Thursday, November 4, 2010

"A new economics for the 21st century"

That's the title of a short essay recently written by Neva Goodwin of Tufts University (who is also one of the authors of Microeconomics in Context an introductory text we explicitly excepted from the criticisms leveled at the 'standard' texts in The Economics Anti-Textbook). She begins the essay with these words:

The critical role for economic theory is no longer simply to explain how the existing system works, but also to explore how the economic system can be changed to become more adaptive and resilient in the face of the challenges of the 21st century, and how it can be more directly designed to support human well-being, in the present and the future.  Simultaneous changes are needed, in both the actual economy (how it functions, by what rules, how it can be made responsive to constraints) and also in economic theory.
 The economic theory that was accepted as standard in the non-communist world during the second half of the twentieth century erects serious impediments to meeting the challenges of the twenty-first century.  
 Her list of 'serious impediments' is an interesting one; some of them we identified in the Anti-Textbook, some we missed, while others, more macroeconomic in nature, were beyond the scope of our book.

 She goes on to sketch out "two overarching concepts" that could be thought of as "final goals" for any economy, in contrast with intermediate goals that would be things we'd need to do to help attain the final goals (for example, reductions in inequality, or more consumption for those suffering shortfalls in absolute needs). The first final goal is "well-being and equity in the present"; the second is "productive capital for the future", not only the capital of the standard textbooks (plant, equipment, infrastructure), but natural resources, human health and education, and cohesive social systems.
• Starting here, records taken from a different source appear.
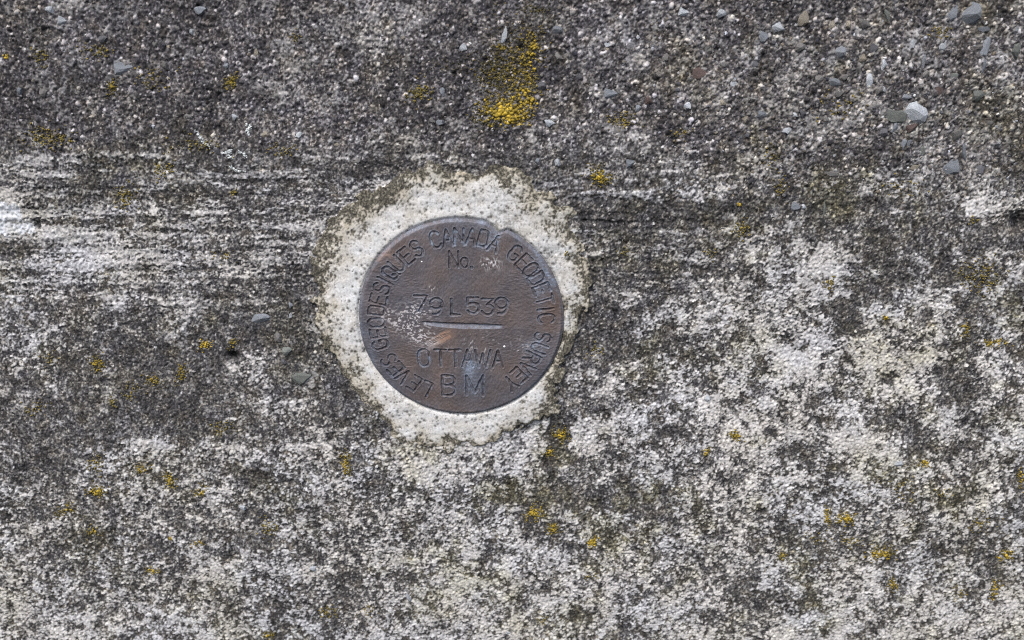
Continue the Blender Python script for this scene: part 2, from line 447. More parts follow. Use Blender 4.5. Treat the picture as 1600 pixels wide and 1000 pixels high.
# ---- pale patch of smeared mortar at the left edge
patch_sd = poly_sdf([(-80, 300), (-30, 306), (6, 313), (24, 319), (31, 333), (38, 340), (52, 344), (50, 362), (34, 362), (20, 370), (-6, 373), (-60, 366), (-90, 340)],
                    (U < 120) & (V > 250) & (V < 420)) + 3.2 * field(5, seed=50) + 2.0 * field(1.6, seed=51)
patch = 1 - sstep(-1.5, 1.5, patch_sd)
H += patch * (0.0002 - 0.5 * bump)

rd_here = RD * (1 - nick(np.arctan2(Z, X)))
H -= 0.0011 * np.exp(-((disc_r - rd_here) / 0.0008) ** 2)
H = np.where(disc_r < rd_here - 0.0007, -0.002, H)           # the seat under the disc
co = np.stack([X.ravel(), -H.ravel(), Z.ravel()], 1)
idx = np.arange(NX * NZ).reshape(NZ, NX)
quads = np.stack([idx[:-1, :-1], idx[:-1, 1:], idx[1:, 1:], idx[1:, :-1]], -1).reshape(-1, 4)
def fmean(a): return (a[:-1, :-1] + a[:-1, 1:] + a[1:, 1:] + a[1:, :-1]).ravel() / 4
look = np.stack([crust_u.ravel(), np.clip(0.5 + 0.5 * tone, 0, 1).ravel(), algae.ravel(), np.clip(upper, 0, 1).ravel()], 1)
mlook = np.stack([grime.ravel(), pit.ravel(), np.clip(edge_p, 0, 1).ravel(), patch.ravel()], 1)
f_mortar = fmean(mortar) > 0.5
f_patch = (fmean(patch) > 0.5) & ~f_mortar
f_crust = (fmean(crust_u) > 0.55) & (fmean(upper) < 0.5) & ~f_mortar & ~f_patch
f_wall = ~(f_mortar | f_patch | f_crust)

# ------------------------------------------------------------------ materials
def wall_material():
    m, t, b = new_mat('lichen covered concrete', 0.95, spec=0.15)
    q = NB(t)
    a = q.attr('look')
    sp = q.n('ShaderNodeSeparateColor'); q.l(a.outputs['Color'], sp.inputs[0])
    crust_, tone_, alg_ = sp.outputs[0], sp.outputs[1], sp.outputs[2]
    up_ = a.outputs['Alpha']
    tc = q.n('ShaderNodeTexCoord').outputs['Object']
    fine_ = q.noise(1400, 2, .6, tc)
    mid_ = q.noise(160, 3, .6, tc)
    big_ = q.noise(28, 4, .6, tc)
    tf = q.math('ADD', tone_, q.math('MULTIPLY', q.math('SUBTRACT', fine_, 0.5), 0.5))
    base = q.ramp(tf, [(0.14, s2l(24, 23, 24)), (0.42, s2l(61, 60, 61)), (0.57, s2l(88, 86, 86)), (0.75, s2l(148, 146, 143)), (0.95, s2l(208, 207, 205))])
    hue = q.ramp(mid_, [(0.3, (0.92, 0.95, 1.08, 1)), (0.5, (1, 1, 1, 1)), (0.70, (1.11, 1.02, .88, 1))])
    base = q.mix(0.8, base, hue, 'MULTIPLY')
    base = q.mix(q.math('MULTIPLY', alg_, 0.75), base, q.mix(1.0, base, (0.98, 0.95, 0.60, 1), 'MULTIPLY'))
    base = q.mix(up_, base, q.mix(1.0, base, (.985, .96, 1.01, 1), 'MULTIPLY'))
    cf = q.math('ADD', tone_, q.math('MULTIPLY', q.math('SUBTRACT', fine_, 0.5), 0.7))
    cr = q.ramp(cf, [(0.12, s2l(128, 127, 128)), (0.5, s2l(196, 195, 196)), (0.85, s2l(232, 232, 232))])
    crh = q.ramp(big_, [(0.35, (0.97, 0.99, 1.03, 1)), (0.5, (1, 0.99, .98, 1)), (0.64, (1.0, .975, .92, 1))])
    cr = q.mix(1.0, cr, crh, 'MULTIPLY')
    cr = q.mix(q.math('MULTIPLY', alg_, 0.6), cr, q.mix(1.0, cr, (0.86, 0.85, 0.66, 1), 'MULTIPLY'))
    k = q.math('ADD', crust_, q.math('MULTIPLY', q.math('SUBTRACT', fine_, 0.5), 0.35), clamp=True)
    q.l(q.mix(k, base, cr), b.inputs['Base Color'])
    bp = q.n('ShaderNodeBump'); bp.inputs['Strength'].default_value = 0.15; bp.inputs['Distance'].default_value = 0.0003
    q.l(fine_, bp.inputs['Height']); q.l(bp.outputs[0], b.inputs['Normal'])
    return m
def mortar_material(name, tint):
    m, t, b = new_mat(name, 0.9, spec=0.2)
    q = NB(t)
    a = q.attr('grime')
    sp = q.n('ShaderNodeSeparateColor'); q.l(a.outputs['Color'], sp.inputs[0])
    tc = q.n('ShaderNodeTexCoord').outputs['Object']
    fine_ = q.noise(1300, 2, .6, tc); mid_ = q.noise(120, 4, .6, tc); big_ = q.noise(25, 3, .6, tc)
    base = q.ramp(fine_, [(0.3, s2l(190, 189, 188)), (0.5, s2l(217, 217, 217)), (0.7, s2l(234, 235, 236))])
    base = q.mix(1.0, base, q.ramp(mid_, [(0.34, (0.86, 0.84, 0.79, 1)), (0.5, (1, 1, 1, 1)), (0.68, (.95, .985, 1.02, 1))]), 'MULTIPLY')
    base = q.mix(1.0, base, tint, 'MULTIPLY')
    tan = q.mix(q.math('MULTIPLY', sp.outputs[2], 1.0, clamp=True), base, q.mix(1.0, base, (0.76, 0.70, 0.57, 1), 'MULTIPLY'))
    gr = q.ramp(fine_, [(0.3, s2l(44, 43, 40)), (0.5, s2l(88, 85, 76)), (0.7, s2l(140, 135, 120))])
    c = q.mix(sp.outputs[0], tan, gr)
    c = q.mix(q.math('MULTIPLY', sp.outputs[1], 1.0, clamp=True), c, s2l(56, 54, 51))  # dark colour in the pits stands in for the shade of deeper holes
    q.l(c, b.inputs['Base Color'])
    bp = q.n('ShaderNodeBump'); bp.inputs['Strength'].default_value = 0.15; bp.inputs['Distance'].default_value = 0.0002
    q.l(fine_, bp.inputs['Height']); q.l(bp.outputs[0], b.inputs['Normal'])
    return m
M_WALL = wall_material()
M_MORTAR = mortar_material('set mortar', (.98, .97, .945, 1))
M_PATCH = mortar_material('smeared mortar', (.97, 1.0, 1.04, 1))

# the wall: the relief in front, a plainer continuation round it, and the body behind
wall_me = sub_mesh('concrete_wall', co, quads, {'look': look}, f_wall)
wall = tag(link('concrete_wall', wall_me, M_WALL), 'weathered dark grey concrete wall face with sandy gravel showing and faint board marks', 'wall')
ax = np.arange(-0.9, 0.9001, 0.004); az = np.arange(-0.6, 0.6001, 0.004)
AX, AZ = np.meshgrid(ax, az)
arng = np.random.default_rng(5)
ah = arng.standard_normal(AX.shape)
for _ in range(2): ah = (ah + np.roll(ah, 1, 0) + np.roll(ah, 1, 1) + np.roll(ah, (1, 1), (0, 1))) / 3
inside = (AX > XS[0] + .006) & (AX < XS[-1] - .006) & (AZ > ZS[0] + .006) & (AZ < ZS[-1] - .006)
ay = -(0.0003 * ah) + np.where(inside, 0.012, 0.0016)
aco = np.stack([AX.ravel(), ay.ravel(), AZ.ravel()], 1)
ai = np.arange(AX.size).reshape(AX.shape)
aq = np.stack([ai[:-1, :-1], ai[:-1, 1:], ai[1:, 1:], ai[1:, :-1]], -1).reshape(-1, 4)
AU, AV = project(AX, np.zeros_like(AX), AZ)
acr = np.clip(cover_at(np.clip(AU, 40, 1560), np.clip(AV, 40, 960)) + 0.28 * ah, 0, 1)
alook = np.stack([acr.ravel(), (0.5 + .1 * arng.standard_normal(AX.size)), np.clip(.3 * ah, 0, 1).ravel(), (AV < 220).astype(float).ravel()], 1)
rim_i = np.concatenate([ai[0, :], ai[1:, -1], ai[-1, -2::-1], ai[-2:0:-1, 0]])
back = aco[rim_i].copy(); back[:, 1] = 0.2
nb = len(rim_i); b0 = len(aco)
j = np.arange(nb); j2 = (j + 1) % nb
side = np.stack([rim_i[j2], rim_i[j], b0 + j, b0 + j2], 1)
cen = np.array([[0, 0.2, 0]]); c0 = b0 + nb
capf = np.stack([np.full(nb, c0), b0 + j2, b0 + j], 1)
aco2 = np.concatenate([aco, back, cen])
alook2 = np.concatenate([alook, np.full((nb + 1, 4), .4)])
body = link('wall_body', np_mesh('wall_body', aco2, [aq, side, capf], {'look': alook2}), M_WALL, wall)

crust_me = sub_mesh('pale_lichen_crust', co, quads, {'look': look}, f_crust)
tag(link('pale_lichen_crust', crust_me, M_WALL), 'pale grey crusty lichen spreading in blotches and streaks over the concrete', 'lichen', kind='stuff')
collar = tag(link('mortar_collar', sub_mesh('mortar_collar', co, quads, {'grime': mlook}, f_mortar), M_MORTAR),
             'ragged ring of pale pitted mortar around the bronze disc', 'mortar')
plook = mlook.copy(); plook[:, 0] = (sstep(.25, .6, (1 - cdf) + .5 * np.exp(-np.clip(-patch_sd, 0, 99) / 8) - .5) * .8).ravel(); plook[:, 1] *= 0; plook[:, 2] = 0
tag(link('mortar_patch', sub_mesh('mortar_patch', co, quads, {'grime': plook}, f_patch), M_PATCH),
    'whitish smear of mortar at the left edge of the wall', 'mortar')

def height(x, z):
    i = int(np.clip(round((z - ZS[0]) / STEP), 0, NZ - 1)); k = int(np.clip(round((x - XS[0]) / STEP), 0, NX - 1))
    return H[i, k]

# ------------------------------------------------------------------ stones bedded in the concrete
def stone_material(name, c1, c2, c3=None):
    m, t, b = new_mat(name, 0.75, spec=0.35)
    q = NB(t)
    tc = q.n('ShaderNodeTexCoord').outputs['Object']
    inf = q.n('ShaderNodeObjectInfo')
    off = q.n('ShaderNodeVectorMath', operation='ADD')
    q.l(tc, off.inputs[0]); q.l(inf.outputs['Random'], off.inputs[1])
    f = q.noise(500, 4, .7, off.outputs[0])
    c = q.ramp(f, [(0.3, c1), (0.6, c2), (0.78, c3 or c2)])
    dirt = q.ramp(q.noise(1100, 3, .7, off.outputs[0]), [(0.34, s2l(120, 116, 110)), (0.54, (1, 1, 1, 1))])
    c = q.mix(0.85, c, dirt, 'MULTIPLY')
    film = q.ramp(q.noise(420, 4, .75, off.outputs[0]), [(0.44, (0, 0, 0, 1)), (0.62, (.8, .8, .8, 1))])
    c = q.mix(film, c, q.mix(q.noise(1300, 2, .6, tc), s2l(60, 58, 57), s2l(128, 124, 118)))
    v = q.math('MULTIPLY_ADD', inf.outputs['Random'], 0.5, 0.75)
    hs = q.n('ShaderNodeHueSaturation'); q.l(v, hs.inputs['Value']); q.l(c, hs.inputs['Color'])
    q.l(hs.outputs[0], b.inputs['Base Color'])
    bp = q.n('ShaderNodeBump'); bp.inputs['Strength'].default_value = 0.5; bp.inputs['Distance'].default_value = 0.0004
    q.l(f, bp.inputs['Height']); q.l(bp.outputs[0], b.inputs['Normal'])
    return m
SM = {'b': stone_material('blue grey stone', s2l(106, 113, 123), s2l(148, 157, 168), s2l(180, 188, 197)),
      'p': stone_material('pale stone', s2l(176, 184, 194), s2l(212, 220, 228), s2l(234, 238, 242)),
      'g': stone_material('grey stone', s2l(92, 92, 93), s2l(130, 129, 128), s2l(156, 154, 150)),
      'd': stone_material('dark stone', s2l(62, 65, 74), s2l(92, 96, 106), s2l(112, 116, 126)),
      'r': stone_material('reddish stone', s2l(84, 66, 64), s2l(108, 86, 82), s2l(126, 104, 98)),
      't': stone_material('tan stone', s2l(130, 122, 108), s2l(172, 165, 150), s2l(196, 190, 178)),
      'n': stone_material('greenish grey stone', s2l(96, 104, 100), s2l(130, 138, 134), s2l(160, 166, 164))}

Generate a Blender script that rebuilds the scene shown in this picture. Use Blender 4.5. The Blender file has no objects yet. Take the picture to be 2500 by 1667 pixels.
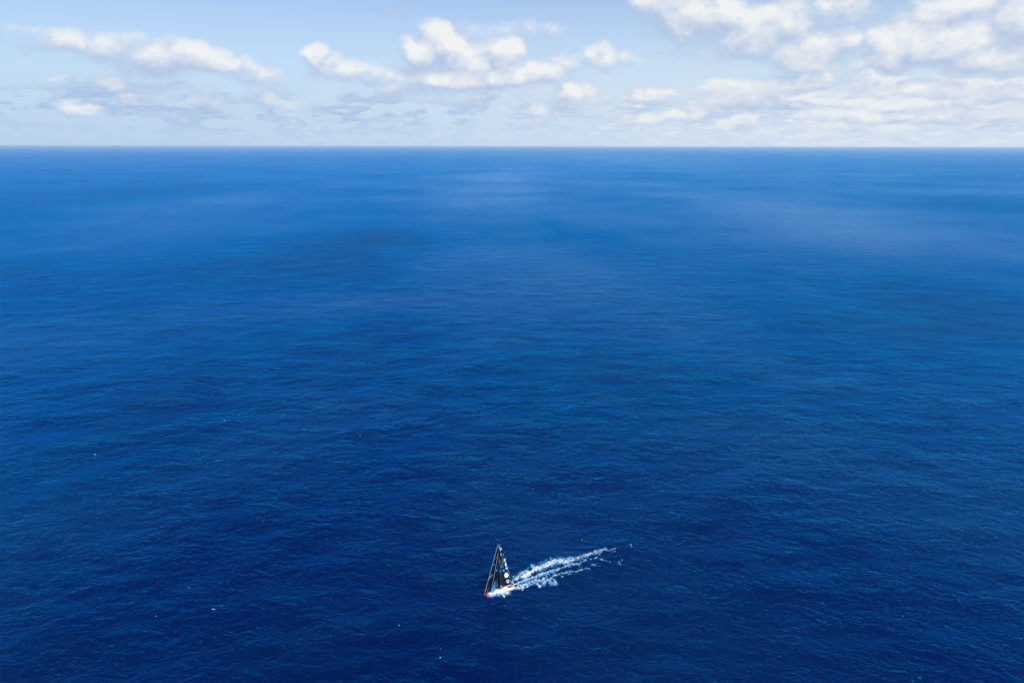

Mainstream economic theory, as reflected in its textbooks, takes a narrower approach while viewing "the economy as separate from its social and ecological contexts". Goodwin asks:
So what is the alternative? There are, of course, many: ecological, radical, feminist, social, humanistic, old and new Institutionalist, old and new Keynesian, and many other kinds of economics. Each of these emphasizes one part – sometimes a critically important part – of what is missing in the standard approach. But it doesn’t work just to plug in something new: there’s too much wrong with the whole approach. It is necessary, I believe, to start afresh, using as building blocks the best pieces from each of the various alternatives, as well as from standard theory, but fitting them all into a new design 
-- a design she calls "Contextual Economics" that recognizes that
 an economic system is embedded within a social context that includes ethics, norms and human motivations, and the culture that expresses them. It also includes politics – that is, the deployment of economic and other kinds of power – as well as institutions, and history. Equally important is the recognition that an economic system is embedded within a physical context that includes the built environment, as well as the natural world from which all the materials we use  ultimately derive. The health of any economic system is absolutely dependent on the health of these embracing contexts. 
That works for me, but it's a long way from the picture given in the economics textbooks on which I was raised.